_GIVEN INFORMATION_.
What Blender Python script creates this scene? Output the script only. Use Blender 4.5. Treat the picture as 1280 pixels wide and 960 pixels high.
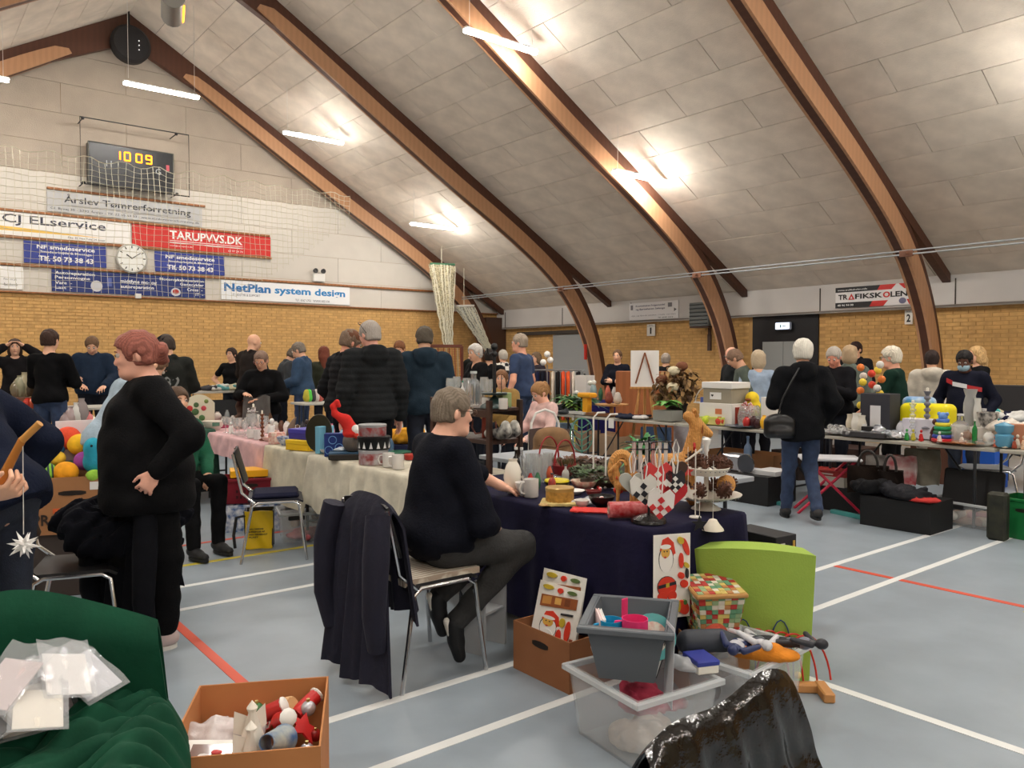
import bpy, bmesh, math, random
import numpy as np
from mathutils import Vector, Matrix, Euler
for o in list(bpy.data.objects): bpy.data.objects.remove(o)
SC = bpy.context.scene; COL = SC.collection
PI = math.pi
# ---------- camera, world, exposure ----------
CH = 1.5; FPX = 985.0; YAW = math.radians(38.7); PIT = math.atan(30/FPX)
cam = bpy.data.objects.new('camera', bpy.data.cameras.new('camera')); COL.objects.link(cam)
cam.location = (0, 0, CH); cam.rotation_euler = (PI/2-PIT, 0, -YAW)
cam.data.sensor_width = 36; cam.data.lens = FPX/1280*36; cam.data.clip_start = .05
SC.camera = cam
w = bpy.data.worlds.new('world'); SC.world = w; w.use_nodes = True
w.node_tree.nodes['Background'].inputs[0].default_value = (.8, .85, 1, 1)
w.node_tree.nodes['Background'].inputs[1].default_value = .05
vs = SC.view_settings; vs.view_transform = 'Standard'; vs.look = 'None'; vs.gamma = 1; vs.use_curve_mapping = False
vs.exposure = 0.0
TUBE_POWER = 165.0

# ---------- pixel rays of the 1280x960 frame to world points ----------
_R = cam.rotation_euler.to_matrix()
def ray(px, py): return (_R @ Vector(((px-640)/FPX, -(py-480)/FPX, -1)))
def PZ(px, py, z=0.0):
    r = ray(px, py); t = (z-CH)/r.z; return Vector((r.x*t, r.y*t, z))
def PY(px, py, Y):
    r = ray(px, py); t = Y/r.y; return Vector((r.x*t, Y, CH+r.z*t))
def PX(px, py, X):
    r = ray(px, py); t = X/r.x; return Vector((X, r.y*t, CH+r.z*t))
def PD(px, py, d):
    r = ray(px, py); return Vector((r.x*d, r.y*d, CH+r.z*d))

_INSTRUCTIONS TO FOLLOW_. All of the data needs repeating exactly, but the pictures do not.

_WRITTEN RESPONSE_.
What Blender Python script creates this scene? Output the script only. Use Blender 4.5. Treat the picture as 1280 pixels wide and 960 pixels high.
import bpy, bmesh, math, random
import numpy as np
from mathutils import Vector, Matrix, Euler
for o in list(bpy.data.objects): bpy.data.objects.remove(o)
SC = bpy.context.scene; COL = SC.collection
PI = math.pi
# ---------- camera, world, exposure ----------
CH = 1.5; FPX = 985.0; YAW = math.radians(38.7); PIT = math.atan(30/FPX)
cam = bpy.data.objects.new('camera', bpy.data.cameras.new('camera')); COL.objects.link(cam)
cam.location = (0, 0, CH); cam.rotation_euler = (PI/2-PIT, 0, -YAW)
cam.data.sensor_width = 36; cam.data.lens = FPX/1280*36; cam.data.clip_start = .05
SC.camera = cam
w = bpy.data.worlds.new('world'); SC.world = w; w.use_nodes = True
w.node_tree.nodes['Background'].inputs[0].default_value = (.8, .85, 1, 1)
w.node_tree.nodes['Background'].inputs[1].default_value = .05
vs = SC.view_settings; vs.view_transform = 'Standard'; vs.look = 'None'; vs.gamma = 1; vs.use_curve_mapping = False
vs.exposure = 0.0
TUBE_POWER = 165.0

# ---------- pixel rays of the 1280x960 frame to world points ----------
_R = cam.rotation_euler.to_matrix()
def ray(px, py): return (_R @ Vector(((px-640)/FPX, -(py-480)/FPX, -1)))
def PZ(px, py, z=0.0):
    r = ray(px, py); t = (z-CH)/r.z; return Vector((r.x*t, r.y*t, z))
def PY(px, py, Y):
    r = ray(px, py); t = Y/r.y; return Vector((r.x*t, Y, CH+r.z*t))
def PX(px, py, X):
    r = ray(px, py); t = X/r.x; return Vector((X, r.y*t, CH+r.z*t))
def PD(px, py, d):
    r = ray(px, py); return Vector((r.x*d, r.y*d, CH+r.z*d))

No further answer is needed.